BEGIN

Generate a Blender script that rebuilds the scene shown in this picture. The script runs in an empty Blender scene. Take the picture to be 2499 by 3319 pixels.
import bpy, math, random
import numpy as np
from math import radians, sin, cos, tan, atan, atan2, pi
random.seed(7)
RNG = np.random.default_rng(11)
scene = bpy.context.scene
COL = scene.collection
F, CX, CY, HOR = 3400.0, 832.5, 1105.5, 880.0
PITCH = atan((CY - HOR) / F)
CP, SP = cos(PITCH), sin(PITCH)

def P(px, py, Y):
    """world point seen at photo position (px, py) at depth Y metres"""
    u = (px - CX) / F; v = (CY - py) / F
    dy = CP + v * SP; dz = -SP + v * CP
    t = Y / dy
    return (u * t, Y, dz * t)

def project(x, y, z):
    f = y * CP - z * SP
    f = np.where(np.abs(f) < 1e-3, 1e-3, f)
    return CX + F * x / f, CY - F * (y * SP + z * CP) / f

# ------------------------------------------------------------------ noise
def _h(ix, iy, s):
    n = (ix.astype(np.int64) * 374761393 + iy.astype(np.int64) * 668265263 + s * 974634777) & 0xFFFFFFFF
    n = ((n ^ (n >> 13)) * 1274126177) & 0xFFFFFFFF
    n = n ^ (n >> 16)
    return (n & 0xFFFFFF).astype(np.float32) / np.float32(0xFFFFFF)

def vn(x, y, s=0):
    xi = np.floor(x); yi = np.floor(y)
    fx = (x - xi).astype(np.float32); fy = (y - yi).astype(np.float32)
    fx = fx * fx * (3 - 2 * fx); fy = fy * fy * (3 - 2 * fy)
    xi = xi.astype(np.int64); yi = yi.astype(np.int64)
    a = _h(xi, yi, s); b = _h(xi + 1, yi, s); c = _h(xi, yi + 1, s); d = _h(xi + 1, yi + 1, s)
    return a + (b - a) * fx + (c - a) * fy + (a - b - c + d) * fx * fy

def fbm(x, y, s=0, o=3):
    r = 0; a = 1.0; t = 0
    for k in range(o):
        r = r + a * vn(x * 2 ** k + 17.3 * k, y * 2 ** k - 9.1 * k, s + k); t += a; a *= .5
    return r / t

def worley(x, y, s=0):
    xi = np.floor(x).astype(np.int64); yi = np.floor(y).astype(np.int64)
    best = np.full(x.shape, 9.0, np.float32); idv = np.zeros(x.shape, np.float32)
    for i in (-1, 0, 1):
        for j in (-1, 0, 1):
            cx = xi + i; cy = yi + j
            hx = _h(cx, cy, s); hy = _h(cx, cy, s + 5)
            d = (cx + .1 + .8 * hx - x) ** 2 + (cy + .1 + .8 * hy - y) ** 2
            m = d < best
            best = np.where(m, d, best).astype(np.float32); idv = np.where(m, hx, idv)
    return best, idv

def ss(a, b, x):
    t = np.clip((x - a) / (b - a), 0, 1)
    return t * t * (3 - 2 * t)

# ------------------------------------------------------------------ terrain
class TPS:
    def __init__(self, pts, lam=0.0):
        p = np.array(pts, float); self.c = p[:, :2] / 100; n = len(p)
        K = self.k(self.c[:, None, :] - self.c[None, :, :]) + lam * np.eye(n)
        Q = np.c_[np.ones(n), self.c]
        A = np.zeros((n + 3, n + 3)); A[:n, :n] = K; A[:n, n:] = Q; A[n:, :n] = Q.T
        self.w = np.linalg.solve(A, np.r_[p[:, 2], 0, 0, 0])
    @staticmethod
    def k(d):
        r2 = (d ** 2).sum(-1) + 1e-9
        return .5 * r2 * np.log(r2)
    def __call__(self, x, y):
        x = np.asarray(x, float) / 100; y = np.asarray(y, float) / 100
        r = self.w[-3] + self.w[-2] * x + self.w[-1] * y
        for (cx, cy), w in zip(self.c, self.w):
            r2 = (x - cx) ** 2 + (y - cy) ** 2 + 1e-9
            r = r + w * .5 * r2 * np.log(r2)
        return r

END

TASK DIRECTIONS:
Starting at the first line of the listing, retype every line up to and including the one with "return a + (b".

WRITTEN RESPONSE:
Generate a Blender script that rebuilds the scene shown in this picture. The script runs in an empty Blender scene. Take the picture to be 2499 by 3319 pixels.
import bpy, math, random
import numpy as np
from math import radians, sin, cos, tan, atan, atan2, pi
random.seed(7)
RNG = np.random.default_rng(11)
scene = bpy.context.scene
COL = scene.collection
F, CX, CY, HOR = 3400.0, 832.5, 1105.5, 880.0
PITCH = atan((CY - HOR) / F)
CP, SP = cos(PITCH), sin(PITCH)

def P(px, py, Y):
    """world point seen at photo position (px, py) at depth Y metres"""
    u = (px - CX) / F; v = (CY - py) / F
    dy = CP + v * SP; dz = -SP + v * CP
    t = Y / dy
    return (u * t, Y, dz * t)

def project(x, y, z):
    f = y * CP - z * SP
    f = np.where(np.abs(f) < 1e-3, 1e-3, f)
    return CX + F * x / f, CY - F * (y * SP + z * CP) / f

# ------------------------------------------------------------------ noise
def _h(ix, iy, s):
    n = (ix.astype(np.int64) * 374761393 + iy.astype(np.int64) * 668265263 + s * 974634777) & 0xFFFFFFFF
    n = ((n ^ (n >> 13)) * 1274126177) & 0xFFFFFFFF
    n = n ^ (n >> 16)
    return (n & 0xFFFFFF).astype(np.float32) / np.float32(0xFFFFFF)

def vn(x, y, s=0):
    xi = np.floor(x); yi = np.floor(y)
    fx = (x - xi).astype(np.float32); fy = (y - yi).astype(np.float32)
    fx = fx * fx * (3 - 2 * fx); fy = fy * fy * (3 - 2 * fy)
    xi = xi.astype(np.int64); yi = yi.astype(np.int64)
    a = _h(xi, yi, s); b = _h(xi + 1, yi, s); c = _h(xi, yi + 1, s); d = _h(xi + 1, yi + 1, s)
    return a + (b - a) * fx + (c - a) * fy + (a - b - c + d) * fx * fy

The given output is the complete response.